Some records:
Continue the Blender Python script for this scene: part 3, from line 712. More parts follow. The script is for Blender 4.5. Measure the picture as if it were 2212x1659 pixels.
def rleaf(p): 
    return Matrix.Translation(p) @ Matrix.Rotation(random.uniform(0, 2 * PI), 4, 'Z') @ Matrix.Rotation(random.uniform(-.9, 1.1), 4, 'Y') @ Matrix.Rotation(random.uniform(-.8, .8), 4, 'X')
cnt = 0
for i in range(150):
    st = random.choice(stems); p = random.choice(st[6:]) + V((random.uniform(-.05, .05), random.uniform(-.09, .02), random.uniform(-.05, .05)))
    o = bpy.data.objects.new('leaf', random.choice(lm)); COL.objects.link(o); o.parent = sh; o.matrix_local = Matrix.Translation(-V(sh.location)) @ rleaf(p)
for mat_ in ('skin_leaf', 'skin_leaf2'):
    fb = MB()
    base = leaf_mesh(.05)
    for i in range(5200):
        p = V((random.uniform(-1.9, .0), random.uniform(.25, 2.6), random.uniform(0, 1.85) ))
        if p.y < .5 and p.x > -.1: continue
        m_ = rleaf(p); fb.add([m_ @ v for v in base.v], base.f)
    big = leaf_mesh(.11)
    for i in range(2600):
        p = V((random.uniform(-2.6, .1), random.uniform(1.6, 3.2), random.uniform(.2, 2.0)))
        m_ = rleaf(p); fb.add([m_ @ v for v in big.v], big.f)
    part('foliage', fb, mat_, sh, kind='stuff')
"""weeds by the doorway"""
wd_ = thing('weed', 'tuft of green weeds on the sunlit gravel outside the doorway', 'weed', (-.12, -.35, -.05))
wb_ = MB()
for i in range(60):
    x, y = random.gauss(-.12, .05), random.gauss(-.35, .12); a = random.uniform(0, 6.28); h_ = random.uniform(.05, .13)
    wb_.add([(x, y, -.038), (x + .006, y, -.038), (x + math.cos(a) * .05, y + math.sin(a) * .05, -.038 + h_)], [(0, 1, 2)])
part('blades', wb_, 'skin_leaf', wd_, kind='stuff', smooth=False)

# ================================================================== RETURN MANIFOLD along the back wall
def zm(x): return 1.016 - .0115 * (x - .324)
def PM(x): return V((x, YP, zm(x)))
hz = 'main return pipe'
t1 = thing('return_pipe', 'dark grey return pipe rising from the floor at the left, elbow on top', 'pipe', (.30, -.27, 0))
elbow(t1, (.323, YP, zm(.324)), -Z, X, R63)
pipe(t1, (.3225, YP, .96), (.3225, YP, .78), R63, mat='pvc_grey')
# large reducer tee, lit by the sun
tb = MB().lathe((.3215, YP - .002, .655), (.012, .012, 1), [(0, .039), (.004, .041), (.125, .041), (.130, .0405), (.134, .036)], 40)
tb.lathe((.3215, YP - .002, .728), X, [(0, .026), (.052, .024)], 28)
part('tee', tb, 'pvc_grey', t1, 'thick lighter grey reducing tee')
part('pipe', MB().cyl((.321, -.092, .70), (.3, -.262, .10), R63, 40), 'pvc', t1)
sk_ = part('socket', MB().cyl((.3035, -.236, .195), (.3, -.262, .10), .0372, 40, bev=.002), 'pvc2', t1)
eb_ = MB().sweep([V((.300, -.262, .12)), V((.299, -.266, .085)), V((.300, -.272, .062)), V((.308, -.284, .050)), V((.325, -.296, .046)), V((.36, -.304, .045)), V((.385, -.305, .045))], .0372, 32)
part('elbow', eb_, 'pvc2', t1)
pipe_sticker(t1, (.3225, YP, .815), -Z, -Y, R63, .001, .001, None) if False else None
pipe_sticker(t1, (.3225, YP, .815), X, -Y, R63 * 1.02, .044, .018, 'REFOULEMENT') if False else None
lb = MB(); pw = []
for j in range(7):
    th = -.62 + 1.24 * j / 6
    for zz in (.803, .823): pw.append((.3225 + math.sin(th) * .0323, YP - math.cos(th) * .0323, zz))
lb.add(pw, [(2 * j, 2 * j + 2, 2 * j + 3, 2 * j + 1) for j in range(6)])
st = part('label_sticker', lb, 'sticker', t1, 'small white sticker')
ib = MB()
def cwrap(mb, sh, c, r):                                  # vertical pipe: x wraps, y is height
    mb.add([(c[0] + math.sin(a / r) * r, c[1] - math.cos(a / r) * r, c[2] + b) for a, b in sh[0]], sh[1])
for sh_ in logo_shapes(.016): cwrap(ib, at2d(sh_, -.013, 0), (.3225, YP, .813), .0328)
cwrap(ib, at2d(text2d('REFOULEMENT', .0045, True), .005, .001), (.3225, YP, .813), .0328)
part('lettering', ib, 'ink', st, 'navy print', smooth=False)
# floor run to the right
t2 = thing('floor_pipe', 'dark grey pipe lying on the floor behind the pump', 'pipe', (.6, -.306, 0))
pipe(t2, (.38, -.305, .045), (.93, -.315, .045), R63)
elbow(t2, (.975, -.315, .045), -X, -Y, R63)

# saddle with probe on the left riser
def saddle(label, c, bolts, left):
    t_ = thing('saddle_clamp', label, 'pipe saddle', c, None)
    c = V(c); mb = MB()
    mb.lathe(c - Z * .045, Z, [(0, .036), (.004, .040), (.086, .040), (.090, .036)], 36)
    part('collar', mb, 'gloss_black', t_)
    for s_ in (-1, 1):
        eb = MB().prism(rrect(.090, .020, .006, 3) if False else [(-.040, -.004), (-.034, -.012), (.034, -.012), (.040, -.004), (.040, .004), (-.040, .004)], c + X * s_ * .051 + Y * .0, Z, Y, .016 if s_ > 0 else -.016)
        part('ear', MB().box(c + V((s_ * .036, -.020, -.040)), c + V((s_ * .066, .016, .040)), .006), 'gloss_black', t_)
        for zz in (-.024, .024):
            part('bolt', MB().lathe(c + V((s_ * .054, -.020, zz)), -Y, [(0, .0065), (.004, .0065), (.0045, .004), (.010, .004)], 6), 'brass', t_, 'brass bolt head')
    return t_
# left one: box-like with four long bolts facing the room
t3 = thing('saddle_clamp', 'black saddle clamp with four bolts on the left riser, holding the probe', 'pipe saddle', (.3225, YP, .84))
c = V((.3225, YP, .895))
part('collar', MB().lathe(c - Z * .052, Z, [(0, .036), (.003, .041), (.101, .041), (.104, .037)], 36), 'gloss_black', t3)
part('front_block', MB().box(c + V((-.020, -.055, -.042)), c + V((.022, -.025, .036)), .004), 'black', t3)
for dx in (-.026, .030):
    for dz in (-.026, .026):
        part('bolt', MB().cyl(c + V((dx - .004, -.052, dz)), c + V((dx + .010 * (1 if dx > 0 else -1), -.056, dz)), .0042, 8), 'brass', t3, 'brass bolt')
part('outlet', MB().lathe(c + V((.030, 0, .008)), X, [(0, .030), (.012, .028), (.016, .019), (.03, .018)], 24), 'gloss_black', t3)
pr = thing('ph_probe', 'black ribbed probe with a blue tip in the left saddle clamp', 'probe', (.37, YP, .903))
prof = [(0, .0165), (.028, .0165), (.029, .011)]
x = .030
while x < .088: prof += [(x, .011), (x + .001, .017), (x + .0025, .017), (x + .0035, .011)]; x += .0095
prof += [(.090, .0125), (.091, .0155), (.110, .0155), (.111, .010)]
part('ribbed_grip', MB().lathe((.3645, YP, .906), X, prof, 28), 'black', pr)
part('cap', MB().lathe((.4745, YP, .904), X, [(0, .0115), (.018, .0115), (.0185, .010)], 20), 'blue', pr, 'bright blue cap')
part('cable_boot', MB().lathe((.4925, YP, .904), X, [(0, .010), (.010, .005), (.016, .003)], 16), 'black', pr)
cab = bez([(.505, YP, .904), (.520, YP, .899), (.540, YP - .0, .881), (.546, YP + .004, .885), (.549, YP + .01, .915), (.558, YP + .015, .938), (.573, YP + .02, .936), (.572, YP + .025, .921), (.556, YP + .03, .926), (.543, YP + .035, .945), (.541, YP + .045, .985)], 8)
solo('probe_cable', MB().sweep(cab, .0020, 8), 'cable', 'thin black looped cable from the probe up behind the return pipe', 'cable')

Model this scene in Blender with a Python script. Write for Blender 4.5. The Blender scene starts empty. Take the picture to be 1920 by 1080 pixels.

What is expected: Search the data for "Python". Copy every line that has it.

Answer for this exercise:
Continue the Blender Python script for this scene: part 3, from line 712. More parts follow. The script is for Blender 4.5. Measure the picture as if it were 2212x1659 pixels.
Model this scene in Blender with a Python script. Write for Blender 4.5. The Blender scene starts empty. Take the picture to be 1920 by 1080 pixels.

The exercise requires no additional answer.